Sunday, December 18, 2016

Something From Nothing: The Art of Rap

by Drew Martin
Another great documentary I saw this weekend is the 2012 Something From Nothing: The Art of Rap. Directed and hosted by Ice-T the documentary takes you across America to hear from the masters of rap about their personal introduction to hip-hop and their unique anecdotes. When Ice-T puts everyone from Eminem to Salt of Salt-N-Pepa on the spot to rap something that influenced them, they all seamlessly jump into verse committed to memory. My favorite part was hearing how they work. Immortal Technique makes himself physically hungry first or gets pumps up at the gym. Rakim starts with a piece of paper where he draws 16 dots for a 16-bar rhyme so he knows "what he is dealing with." Ras Kass used to "go to school" at a desk he stole from his junior high school and brought home in order to have a focused place to write. Everyone has different approaches but they all acknowledged the hard work it took to become great, the embarrassing failures they endured in the beginning, and the importance of creativity.
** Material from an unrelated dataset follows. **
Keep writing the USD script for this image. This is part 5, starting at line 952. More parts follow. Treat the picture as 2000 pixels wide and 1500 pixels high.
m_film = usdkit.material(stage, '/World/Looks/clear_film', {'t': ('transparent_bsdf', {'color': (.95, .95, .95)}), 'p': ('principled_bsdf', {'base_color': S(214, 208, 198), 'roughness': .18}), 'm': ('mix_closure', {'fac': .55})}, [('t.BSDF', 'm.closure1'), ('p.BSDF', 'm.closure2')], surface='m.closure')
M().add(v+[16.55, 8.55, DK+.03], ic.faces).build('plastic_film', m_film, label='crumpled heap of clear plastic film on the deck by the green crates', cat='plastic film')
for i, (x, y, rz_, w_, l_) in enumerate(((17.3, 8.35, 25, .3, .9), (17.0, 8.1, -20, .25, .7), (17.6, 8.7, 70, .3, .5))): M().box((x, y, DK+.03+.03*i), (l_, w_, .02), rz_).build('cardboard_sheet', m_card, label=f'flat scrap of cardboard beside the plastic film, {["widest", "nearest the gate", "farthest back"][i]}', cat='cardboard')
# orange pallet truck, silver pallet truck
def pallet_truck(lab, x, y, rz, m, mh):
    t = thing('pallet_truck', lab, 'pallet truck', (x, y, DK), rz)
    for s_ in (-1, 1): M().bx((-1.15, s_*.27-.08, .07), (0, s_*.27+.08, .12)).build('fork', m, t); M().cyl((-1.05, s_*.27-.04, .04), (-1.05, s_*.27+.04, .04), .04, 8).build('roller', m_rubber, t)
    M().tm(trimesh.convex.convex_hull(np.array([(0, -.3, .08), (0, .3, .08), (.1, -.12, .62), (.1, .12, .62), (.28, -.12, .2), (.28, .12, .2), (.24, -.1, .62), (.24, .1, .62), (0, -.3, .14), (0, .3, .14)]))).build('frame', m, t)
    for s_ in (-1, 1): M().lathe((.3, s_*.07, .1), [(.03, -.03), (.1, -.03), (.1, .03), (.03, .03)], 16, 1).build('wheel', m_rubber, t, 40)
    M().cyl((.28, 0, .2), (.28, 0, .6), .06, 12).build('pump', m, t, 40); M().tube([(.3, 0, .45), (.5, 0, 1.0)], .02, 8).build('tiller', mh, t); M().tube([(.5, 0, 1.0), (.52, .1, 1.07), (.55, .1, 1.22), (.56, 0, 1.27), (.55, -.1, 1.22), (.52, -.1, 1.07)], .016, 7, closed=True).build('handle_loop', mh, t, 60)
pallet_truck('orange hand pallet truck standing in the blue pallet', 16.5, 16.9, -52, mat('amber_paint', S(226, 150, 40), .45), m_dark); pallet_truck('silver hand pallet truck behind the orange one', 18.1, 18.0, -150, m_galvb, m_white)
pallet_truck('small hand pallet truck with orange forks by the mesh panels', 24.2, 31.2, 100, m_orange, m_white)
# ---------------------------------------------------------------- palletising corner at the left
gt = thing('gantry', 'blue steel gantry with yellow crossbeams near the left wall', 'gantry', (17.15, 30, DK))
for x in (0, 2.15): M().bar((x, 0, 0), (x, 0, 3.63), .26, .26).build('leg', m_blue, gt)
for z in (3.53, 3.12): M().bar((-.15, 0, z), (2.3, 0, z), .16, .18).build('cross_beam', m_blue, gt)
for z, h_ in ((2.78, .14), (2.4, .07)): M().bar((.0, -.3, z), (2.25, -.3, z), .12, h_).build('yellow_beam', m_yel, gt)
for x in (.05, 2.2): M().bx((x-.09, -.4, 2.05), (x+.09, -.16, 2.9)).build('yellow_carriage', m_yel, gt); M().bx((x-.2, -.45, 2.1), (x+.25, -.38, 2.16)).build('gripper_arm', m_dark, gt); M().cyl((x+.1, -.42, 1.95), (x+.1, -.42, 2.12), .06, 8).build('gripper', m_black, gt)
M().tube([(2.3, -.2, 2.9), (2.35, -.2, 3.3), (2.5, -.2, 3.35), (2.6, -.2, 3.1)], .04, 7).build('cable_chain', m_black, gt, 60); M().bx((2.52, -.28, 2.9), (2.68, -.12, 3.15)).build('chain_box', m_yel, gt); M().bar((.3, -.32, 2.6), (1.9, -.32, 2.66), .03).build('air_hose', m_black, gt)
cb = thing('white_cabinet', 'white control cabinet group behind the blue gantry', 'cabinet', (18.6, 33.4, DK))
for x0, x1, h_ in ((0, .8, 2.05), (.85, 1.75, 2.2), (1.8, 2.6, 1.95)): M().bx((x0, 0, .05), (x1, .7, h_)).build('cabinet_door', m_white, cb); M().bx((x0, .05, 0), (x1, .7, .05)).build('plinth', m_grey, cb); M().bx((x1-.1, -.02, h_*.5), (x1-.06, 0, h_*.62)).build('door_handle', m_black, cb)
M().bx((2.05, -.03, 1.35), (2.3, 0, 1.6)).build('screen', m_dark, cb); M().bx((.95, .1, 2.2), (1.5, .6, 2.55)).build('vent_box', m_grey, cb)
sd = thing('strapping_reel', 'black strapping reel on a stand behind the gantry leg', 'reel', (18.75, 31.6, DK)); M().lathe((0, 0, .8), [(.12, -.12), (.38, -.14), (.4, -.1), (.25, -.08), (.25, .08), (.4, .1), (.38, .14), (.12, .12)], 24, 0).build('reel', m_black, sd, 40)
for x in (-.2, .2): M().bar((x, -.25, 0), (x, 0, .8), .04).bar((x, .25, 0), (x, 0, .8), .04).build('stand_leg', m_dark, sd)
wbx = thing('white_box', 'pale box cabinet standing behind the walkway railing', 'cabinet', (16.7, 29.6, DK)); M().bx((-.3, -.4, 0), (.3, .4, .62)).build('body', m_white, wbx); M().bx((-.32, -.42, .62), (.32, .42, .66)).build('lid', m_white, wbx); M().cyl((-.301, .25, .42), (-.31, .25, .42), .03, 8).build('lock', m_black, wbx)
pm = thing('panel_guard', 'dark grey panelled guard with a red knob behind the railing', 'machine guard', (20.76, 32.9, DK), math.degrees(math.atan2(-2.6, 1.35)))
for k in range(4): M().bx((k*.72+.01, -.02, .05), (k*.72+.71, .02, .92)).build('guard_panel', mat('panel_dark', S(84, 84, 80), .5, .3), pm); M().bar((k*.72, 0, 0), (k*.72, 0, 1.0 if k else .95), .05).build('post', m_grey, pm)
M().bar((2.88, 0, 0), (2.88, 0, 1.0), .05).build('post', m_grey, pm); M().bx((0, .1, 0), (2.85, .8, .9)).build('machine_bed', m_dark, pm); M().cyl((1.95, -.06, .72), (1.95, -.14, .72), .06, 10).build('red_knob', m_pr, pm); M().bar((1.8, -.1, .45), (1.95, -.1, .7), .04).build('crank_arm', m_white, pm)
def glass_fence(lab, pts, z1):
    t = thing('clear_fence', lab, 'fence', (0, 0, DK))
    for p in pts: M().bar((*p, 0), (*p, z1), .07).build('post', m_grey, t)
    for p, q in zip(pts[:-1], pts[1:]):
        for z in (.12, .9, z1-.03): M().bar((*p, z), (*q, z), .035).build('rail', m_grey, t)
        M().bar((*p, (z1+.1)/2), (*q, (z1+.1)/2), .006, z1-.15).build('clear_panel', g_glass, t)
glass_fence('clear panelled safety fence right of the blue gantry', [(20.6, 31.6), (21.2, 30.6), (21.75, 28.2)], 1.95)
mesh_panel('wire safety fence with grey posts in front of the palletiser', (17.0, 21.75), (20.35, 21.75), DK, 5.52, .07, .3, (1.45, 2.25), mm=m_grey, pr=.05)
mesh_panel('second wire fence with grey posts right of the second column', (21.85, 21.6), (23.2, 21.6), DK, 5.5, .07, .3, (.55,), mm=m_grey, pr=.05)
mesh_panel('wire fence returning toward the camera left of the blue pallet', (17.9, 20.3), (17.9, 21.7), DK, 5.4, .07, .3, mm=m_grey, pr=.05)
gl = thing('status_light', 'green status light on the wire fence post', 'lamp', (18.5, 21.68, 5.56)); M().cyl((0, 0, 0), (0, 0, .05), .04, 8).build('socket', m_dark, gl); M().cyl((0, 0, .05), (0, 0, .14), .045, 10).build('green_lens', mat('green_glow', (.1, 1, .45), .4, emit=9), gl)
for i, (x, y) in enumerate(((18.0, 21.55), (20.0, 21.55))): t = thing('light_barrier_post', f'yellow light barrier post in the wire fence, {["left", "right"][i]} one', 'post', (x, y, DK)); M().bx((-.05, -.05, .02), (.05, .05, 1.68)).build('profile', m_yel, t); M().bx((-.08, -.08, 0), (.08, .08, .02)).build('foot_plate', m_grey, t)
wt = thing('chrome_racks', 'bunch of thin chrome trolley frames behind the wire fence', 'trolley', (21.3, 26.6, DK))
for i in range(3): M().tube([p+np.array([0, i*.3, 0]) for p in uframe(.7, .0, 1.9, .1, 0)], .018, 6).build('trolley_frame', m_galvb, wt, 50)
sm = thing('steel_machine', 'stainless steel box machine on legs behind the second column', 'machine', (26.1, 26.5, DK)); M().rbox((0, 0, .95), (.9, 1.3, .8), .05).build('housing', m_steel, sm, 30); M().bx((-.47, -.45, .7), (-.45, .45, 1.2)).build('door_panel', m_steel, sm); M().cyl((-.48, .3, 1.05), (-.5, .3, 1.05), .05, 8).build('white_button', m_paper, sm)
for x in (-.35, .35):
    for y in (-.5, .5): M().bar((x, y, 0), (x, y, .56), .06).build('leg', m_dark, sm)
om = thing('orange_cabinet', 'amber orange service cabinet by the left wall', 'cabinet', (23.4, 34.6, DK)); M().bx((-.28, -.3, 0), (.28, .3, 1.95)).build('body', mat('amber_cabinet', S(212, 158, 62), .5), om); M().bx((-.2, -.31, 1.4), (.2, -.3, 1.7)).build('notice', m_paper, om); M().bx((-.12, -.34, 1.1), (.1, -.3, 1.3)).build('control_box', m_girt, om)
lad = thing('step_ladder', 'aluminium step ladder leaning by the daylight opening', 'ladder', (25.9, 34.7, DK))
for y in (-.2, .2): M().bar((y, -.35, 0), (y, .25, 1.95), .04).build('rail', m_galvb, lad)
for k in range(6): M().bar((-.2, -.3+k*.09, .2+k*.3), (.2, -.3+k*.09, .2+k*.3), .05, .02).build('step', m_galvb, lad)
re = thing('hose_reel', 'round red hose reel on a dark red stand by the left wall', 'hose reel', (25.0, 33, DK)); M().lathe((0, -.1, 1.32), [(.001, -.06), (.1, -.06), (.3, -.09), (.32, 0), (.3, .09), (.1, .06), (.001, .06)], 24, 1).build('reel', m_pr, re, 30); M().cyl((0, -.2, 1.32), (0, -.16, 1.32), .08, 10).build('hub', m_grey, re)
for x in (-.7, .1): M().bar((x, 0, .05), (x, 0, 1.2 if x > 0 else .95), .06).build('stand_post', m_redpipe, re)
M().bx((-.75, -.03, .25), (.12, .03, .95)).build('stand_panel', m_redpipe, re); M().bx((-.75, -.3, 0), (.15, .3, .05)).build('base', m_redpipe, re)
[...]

Buddhist Art: A Fragile Inheritance

by Drew Martin
Last night I watched an interesting documentary called Buddhist Art: A Fragile Inheritance, which is about the state of Buddhist wall paintings around Asia. The documentary focuses on China, Bhutan, and India, and the conservation efforts to minimize the damage from humidity, earthquakes, floods, tourists and other factors that jeopardize a multitude of hundreds-of-years-old works of art. Some of the worst damage is even done by poorly-trained teams of restorers who have patched cracks with incompatible materials, painted over the artwork with modern pigments, and varnished the walls in an attempt to make them look better. One cultural difference is that in many places the imagery is part of the religious concept of reincarnation and cycles of life; so repainting the originals has been a tradition. But now the residents of these places understand the importance their paintings have on a world stage and are willing to preserve them. The Courtauld Institute of Art in London has been involved in recent years to help determine the best way to maintain the paintings with the least amount of restoration. The documentary scratches the surface of the vast number of wall paintings that are in disrepair but gives a pretty good overview about what is being done to conserve them, especially the various techniques to analyze the damage, and the materials used to prevent them from crumbling such as special adhesives and grouts based on the composition of earthen walls. At the Mogao Caves in Jiuquan, China, also known as the Thousand Buddha Grottoes, the 492 cave temple paintings can have 18,000 visitors a day so the national park has handled the influx of tourists and the damage their presence brings by building a massive center complete with exact replicas of the temples. The feeling I had at the end of the documentary was that it is remarkable that on one hand we have a group of people dedicated to preserving art that is crumbling while there are also people in the world determined to destroy such works. The more recent destruction of the architectural heritage of Palmyra, Syria by ISIS brought back the bad memories of the destruction of the 4th- and 5th-century carved Buddhas of Bamiyan in Afghanistan by the Taliban. Even if the efforts of the art restorers can never be complete, the hope behind their actions is even more important than what they physically save.